Go through the records and extract every line with the word "script".

* start Entries supplied *

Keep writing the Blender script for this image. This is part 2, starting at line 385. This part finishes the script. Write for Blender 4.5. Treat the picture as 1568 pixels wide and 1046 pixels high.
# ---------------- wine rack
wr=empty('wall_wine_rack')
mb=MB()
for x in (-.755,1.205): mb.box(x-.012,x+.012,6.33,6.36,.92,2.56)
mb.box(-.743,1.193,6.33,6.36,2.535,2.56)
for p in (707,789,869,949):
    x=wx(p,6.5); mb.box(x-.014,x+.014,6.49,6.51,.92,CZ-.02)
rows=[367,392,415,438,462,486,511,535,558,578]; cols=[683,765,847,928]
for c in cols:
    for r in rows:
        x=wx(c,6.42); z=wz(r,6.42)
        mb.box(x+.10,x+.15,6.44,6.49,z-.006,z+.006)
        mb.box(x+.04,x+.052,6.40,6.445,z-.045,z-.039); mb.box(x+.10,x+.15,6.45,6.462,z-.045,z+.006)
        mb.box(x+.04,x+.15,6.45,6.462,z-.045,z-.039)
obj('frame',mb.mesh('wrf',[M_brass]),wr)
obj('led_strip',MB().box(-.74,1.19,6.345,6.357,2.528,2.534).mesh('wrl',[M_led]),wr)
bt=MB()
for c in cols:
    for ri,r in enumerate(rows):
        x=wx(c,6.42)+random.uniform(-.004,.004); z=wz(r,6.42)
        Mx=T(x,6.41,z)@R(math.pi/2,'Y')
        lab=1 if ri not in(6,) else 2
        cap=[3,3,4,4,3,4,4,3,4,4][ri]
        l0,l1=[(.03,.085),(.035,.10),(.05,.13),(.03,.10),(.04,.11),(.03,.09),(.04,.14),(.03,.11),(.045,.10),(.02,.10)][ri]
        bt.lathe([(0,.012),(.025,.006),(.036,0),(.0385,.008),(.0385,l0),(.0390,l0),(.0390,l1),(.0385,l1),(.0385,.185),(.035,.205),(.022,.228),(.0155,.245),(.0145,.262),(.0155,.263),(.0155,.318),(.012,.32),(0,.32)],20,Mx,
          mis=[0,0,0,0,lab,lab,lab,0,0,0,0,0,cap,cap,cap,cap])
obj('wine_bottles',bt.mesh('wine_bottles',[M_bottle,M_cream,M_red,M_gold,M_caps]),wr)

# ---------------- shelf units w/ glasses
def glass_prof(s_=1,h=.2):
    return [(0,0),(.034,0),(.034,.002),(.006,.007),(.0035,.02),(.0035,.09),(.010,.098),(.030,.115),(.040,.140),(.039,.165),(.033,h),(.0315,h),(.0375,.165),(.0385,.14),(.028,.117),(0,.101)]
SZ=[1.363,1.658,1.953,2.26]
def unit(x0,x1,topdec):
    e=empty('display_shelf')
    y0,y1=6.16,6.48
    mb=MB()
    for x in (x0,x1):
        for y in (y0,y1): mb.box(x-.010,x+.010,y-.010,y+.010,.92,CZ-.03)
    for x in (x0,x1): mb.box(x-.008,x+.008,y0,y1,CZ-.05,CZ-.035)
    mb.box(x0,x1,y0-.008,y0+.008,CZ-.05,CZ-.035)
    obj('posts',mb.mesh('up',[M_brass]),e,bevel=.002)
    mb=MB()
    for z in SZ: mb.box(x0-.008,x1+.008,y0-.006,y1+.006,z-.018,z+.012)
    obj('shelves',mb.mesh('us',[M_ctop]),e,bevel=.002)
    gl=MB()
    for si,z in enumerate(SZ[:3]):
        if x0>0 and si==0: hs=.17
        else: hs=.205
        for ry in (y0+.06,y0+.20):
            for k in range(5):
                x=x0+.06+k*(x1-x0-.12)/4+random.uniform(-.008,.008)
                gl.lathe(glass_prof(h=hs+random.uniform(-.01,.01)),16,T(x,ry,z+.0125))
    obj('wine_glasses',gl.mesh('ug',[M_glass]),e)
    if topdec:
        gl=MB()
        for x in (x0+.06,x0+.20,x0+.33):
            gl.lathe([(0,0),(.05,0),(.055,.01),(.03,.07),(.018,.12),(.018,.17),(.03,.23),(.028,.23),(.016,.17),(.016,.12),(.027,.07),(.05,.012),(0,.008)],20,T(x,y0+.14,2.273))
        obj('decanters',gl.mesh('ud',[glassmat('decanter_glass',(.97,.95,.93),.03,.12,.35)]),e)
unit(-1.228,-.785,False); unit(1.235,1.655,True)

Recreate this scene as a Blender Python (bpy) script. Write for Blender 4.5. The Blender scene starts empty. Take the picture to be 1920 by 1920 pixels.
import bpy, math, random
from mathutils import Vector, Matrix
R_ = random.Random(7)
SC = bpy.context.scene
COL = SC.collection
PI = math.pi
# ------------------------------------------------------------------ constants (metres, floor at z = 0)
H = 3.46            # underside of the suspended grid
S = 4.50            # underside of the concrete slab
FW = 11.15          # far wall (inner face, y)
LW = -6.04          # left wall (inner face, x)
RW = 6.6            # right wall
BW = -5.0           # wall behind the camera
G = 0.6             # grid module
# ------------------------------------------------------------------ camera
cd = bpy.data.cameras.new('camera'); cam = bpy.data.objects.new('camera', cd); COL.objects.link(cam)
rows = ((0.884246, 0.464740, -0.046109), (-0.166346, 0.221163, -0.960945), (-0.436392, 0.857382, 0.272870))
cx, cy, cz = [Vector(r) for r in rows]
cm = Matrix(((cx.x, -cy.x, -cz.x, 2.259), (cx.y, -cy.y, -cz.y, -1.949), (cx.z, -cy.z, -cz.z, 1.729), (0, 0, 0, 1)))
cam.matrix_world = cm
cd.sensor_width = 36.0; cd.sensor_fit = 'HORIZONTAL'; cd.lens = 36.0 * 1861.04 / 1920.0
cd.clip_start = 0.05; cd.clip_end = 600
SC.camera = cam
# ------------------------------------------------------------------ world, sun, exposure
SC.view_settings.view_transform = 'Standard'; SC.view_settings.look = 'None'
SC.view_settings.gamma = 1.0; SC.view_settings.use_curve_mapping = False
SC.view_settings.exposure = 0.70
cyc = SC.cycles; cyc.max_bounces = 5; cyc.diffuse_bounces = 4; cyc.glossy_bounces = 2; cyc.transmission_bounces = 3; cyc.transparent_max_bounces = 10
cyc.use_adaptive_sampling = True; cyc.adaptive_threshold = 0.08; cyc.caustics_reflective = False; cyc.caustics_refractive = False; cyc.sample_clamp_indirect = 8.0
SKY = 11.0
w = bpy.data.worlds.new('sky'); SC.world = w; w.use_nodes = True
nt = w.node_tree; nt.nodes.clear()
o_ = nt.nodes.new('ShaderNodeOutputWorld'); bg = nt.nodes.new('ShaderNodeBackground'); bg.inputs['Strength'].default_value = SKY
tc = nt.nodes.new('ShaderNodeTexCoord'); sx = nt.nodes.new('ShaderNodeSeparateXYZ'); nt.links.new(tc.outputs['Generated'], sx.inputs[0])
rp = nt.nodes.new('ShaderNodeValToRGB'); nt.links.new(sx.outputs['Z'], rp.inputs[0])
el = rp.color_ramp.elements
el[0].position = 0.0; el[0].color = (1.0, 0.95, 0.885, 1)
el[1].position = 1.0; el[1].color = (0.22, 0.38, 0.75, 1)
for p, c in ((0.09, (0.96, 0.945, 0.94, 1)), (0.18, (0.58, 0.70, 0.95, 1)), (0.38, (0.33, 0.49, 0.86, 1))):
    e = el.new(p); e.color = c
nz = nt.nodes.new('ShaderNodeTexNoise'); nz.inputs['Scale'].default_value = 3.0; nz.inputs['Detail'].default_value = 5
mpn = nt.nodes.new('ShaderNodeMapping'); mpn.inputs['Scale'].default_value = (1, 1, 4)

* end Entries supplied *

**Problem solution:**
Keep writing the Blender script for this image. This is part 2, starting at line 385. This part finishes the script. Write for Blender 4.5. Treat the picture as 1568 pixels wide and 1046 pixels high.
Recreate this scene as a Blender Python (bpy) script. Write for Blender 4.5. The Blender scene starts empty. Take the picture to be 1920 by 1920 pixels.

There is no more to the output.